Samsung set to kill remaining Note 7 devices

The long running saga will finally come to an end

Samsung set to kill remaining Note 7 devices

Dee Decasa holds her replacement Galaxy Note 7 smartphone in an aluminum pan at her home in Honolulu. Picture by Audrey McAvoy AP/Press Association Images

In what feels like one of the longest running tech stories of the last five years, Samsung has announced its intention to finally kill the remaining Note 7 devices. A battery flaw with a number of Note 7 phones caused for a global recall back in 2016. 

It would appear that not everyone took part in the global recall, which saw users return their Note 7 in exchange for a refund or other device. The company announced it will begin to remotely "phase out" the units still at large by forcing a software update. This update will prevent the Note 7 from charging, according to reports in The Korea Herald. 

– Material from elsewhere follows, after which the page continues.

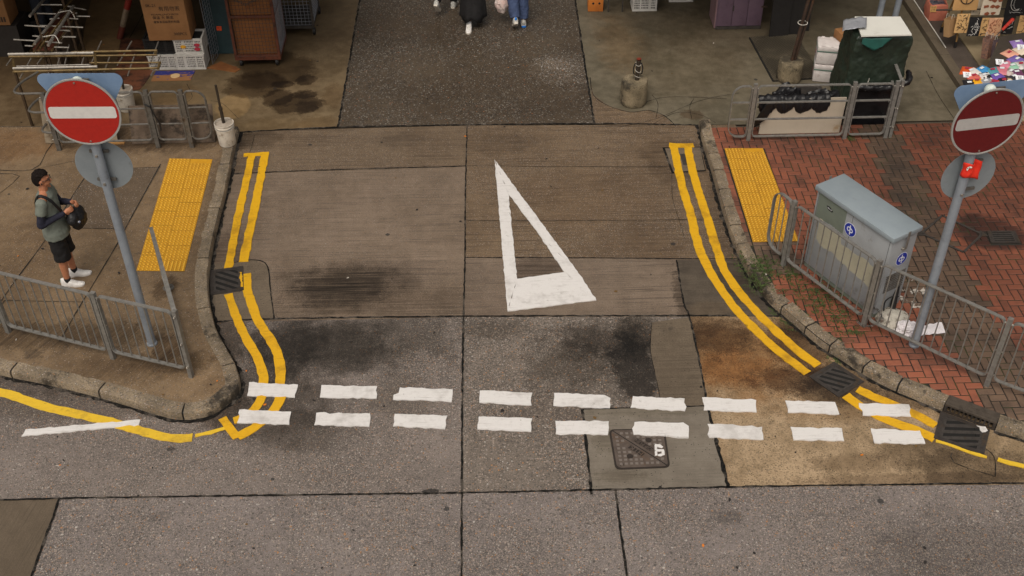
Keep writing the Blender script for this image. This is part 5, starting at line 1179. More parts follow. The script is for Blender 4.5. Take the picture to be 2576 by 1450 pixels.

The firm says more than 96% of Note 7 units sold around the world have been returned. This was thanks, no doubt, to the 'exchange hotspots' set up at various locations, including airports. It appears that Samsung will kill off the remaining 4% of devices, putting this entire saga to bed. 

Moving on

The firm is set to move on from this episode this week by unveiling their first flagship since the launch of the Note 7 last year. While details are few and far between, the firm unveiled this teaser. 

The phone will be unveiled to the world on March 29th.